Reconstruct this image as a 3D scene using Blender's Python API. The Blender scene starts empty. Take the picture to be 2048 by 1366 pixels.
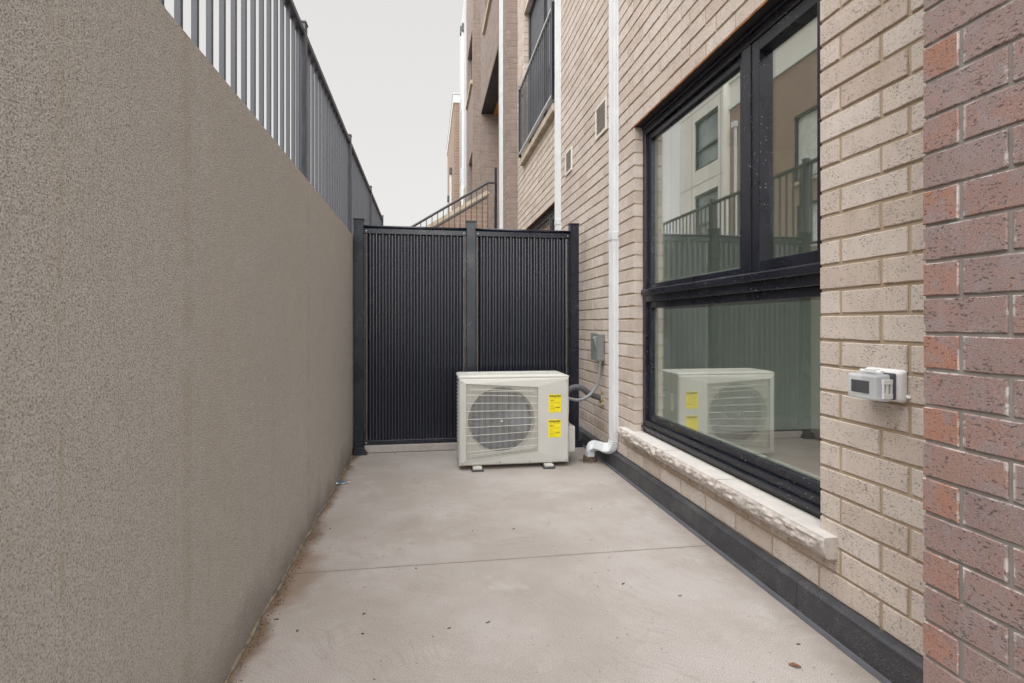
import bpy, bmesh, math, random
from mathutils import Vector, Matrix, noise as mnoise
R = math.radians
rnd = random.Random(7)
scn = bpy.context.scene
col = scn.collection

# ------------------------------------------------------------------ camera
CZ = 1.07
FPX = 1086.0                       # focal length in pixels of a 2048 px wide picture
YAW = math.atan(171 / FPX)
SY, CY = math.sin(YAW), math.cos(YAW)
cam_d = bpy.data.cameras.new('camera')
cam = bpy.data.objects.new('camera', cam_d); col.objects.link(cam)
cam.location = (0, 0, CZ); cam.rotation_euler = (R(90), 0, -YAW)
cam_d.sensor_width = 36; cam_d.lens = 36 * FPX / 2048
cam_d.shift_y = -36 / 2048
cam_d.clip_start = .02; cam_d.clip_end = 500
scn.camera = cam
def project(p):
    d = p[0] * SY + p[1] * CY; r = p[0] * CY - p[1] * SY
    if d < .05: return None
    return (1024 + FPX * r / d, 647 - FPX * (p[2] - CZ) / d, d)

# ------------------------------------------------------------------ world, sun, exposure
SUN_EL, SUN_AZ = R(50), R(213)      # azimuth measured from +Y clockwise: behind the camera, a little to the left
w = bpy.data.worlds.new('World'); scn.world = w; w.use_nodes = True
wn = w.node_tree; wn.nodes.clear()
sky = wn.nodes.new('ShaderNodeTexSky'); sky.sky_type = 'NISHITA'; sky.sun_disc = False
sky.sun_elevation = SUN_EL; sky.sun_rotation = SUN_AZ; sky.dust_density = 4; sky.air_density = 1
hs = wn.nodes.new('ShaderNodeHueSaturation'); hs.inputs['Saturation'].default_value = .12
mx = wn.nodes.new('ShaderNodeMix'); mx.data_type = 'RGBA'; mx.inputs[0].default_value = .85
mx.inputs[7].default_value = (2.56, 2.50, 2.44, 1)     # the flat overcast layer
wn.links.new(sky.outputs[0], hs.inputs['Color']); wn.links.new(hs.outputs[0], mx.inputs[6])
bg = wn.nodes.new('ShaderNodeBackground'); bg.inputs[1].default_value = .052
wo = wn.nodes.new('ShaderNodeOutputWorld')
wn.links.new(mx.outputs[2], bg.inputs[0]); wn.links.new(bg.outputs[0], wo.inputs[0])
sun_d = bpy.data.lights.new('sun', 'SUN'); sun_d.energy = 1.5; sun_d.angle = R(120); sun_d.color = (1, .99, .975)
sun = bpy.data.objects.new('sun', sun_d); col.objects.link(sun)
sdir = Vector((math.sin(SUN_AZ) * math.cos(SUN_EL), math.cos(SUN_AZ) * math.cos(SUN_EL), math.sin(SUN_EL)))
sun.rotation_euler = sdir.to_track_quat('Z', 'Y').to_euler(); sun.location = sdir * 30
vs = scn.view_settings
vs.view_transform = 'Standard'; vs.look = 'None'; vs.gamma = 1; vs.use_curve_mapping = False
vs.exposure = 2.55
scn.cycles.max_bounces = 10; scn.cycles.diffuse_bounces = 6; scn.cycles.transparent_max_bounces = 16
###
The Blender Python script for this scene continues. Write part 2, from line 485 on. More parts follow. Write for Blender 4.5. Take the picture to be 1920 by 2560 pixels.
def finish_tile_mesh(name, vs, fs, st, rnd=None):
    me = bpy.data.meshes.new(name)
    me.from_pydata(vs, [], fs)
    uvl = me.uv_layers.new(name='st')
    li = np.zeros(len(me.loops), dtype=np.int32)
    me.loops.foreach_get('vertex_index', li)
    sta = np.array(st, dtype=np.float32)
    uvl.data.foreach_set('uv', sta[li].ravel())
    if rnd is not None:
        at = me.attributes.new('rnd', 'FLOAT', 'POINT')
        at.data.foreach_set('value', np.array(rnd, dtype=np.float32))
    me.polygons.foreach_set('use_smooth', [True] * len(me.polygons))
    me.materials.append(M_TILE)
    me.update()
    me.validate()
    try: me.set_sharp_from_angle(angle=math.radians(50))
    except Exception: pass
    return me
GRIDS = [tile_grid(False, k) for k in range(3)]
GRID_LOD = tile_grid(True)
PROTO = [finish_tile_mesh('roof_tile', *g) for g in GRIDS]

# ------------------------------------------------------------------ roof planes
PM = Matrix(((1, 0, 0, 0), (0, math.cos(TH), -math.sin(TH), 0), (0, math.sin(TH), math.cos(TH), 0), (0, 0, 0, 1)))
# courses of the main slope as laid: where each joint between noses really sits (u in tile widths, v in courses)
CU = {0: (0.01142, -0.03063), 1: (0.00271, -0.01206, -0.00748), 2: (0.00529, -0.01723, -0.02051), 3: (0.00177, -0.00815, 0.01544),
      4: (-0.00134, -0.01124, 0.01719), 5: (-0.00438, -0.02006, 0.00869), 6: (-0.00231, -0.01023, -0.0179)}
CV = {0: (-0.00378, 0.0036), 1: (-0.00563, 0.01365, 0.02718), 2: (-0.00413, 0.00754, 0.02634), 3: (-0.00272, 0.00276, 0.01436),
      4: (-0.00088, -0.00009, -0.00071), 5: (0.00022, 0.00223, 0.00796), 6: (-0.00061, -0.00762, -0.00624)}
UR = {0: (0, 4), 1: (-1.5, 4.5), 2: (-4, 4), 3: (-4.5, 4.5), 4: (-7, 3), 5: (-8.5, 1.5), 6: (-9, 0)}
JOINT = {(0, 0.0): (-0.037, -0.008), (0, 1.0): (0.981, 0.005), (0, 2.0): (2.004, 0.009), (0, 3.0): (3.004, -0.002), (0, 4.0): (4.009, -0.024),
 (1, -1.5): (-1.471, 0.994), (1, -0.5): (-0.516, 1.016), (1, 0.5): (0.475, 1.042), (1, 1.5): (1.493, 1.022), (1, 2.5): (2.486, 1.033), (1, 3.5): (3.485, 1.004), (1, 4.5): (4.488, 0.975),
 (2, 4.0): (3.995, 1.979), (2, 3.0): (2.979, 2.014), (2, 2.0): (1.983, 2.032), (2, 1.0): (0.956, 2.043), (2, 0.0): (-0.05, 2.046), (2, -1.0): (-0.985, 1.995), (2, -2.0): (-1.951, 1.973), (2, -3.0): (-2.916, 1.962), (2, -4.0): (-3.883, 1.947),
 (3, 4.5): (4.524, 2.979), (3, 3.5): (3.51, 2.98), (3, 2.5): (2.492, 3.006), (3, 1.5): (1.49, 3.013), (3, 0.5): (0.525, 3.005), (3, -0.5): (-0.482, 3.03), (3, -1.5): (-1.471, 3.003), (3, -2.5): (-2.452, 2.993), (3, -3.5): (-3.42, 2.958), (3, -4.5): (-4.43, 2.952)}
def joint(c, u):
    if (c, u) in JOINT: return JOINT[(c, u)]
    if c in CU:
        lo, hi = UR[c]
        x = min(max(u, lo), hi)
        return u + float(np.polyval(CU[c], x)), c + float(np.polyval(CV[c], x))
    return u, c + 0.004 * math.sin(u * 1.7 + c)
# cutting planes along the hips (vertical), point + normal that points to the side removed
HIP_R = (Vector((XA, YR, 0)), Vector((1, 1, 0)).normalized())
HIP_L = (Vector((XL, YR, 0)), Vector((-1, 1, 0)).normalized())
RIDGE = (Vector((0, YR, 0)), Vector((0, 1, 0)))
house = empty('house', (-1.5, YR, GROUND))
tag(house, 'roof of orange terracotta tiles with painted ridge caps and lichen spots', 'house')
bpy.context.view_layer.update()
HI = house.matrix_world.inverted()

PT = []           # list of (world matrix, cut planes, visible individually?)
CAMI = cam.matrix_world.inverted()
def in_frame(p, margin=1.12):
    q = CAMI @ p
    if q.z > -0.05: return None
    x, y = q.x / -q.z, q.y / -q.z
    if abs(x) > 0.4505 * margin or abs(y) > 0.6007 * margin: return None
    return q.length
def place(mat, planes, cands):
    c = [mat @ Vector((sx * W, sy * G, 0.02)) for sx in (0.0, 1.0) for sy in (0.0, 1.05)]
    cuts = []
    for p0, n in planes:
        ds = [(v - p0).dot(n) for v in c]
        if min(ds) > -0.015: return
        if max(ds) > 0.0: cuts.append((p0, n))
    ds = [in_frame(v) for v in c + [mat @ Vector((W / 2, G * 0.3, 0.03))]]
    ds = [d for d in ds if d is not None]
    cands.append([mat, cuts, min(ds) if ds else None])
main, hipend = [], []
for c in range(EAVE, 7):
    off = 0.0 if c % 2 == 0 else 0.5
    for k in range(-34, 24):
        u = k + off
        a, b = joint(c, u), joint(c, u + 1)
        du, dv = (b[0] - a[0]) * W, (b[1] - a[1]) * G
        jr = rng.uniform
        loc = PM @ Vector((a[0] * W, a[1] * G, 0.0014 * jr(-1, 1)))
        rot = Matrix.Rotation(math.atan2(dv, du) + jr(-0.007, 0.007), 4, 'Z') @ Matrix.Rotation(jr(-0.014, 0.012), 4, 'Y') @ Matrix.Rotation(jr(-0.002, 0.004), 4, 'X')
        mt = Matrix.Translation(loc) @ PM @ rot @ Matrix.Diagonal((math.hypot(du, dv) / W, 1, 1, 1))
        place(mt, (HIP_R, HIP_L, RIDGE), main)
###
** Aim **
Everything above from the line with "Reconstruct this image" through the line with "col = scn.collection" should be retyped exactly, and nothing else; omit pictures.

** Task output **
Reconstruct this image as a 3D scene using Blender's Python API. The Blender scene starts empty. Take the picture to be 2048 by 1366 pixels.
import bpy, bmesh, math, random
from mathutils import Vector, Matrix, noise as mnoise
R = math.radians
rnd = random.Random(7)
scn = bpy.context.scene
col = scn.collection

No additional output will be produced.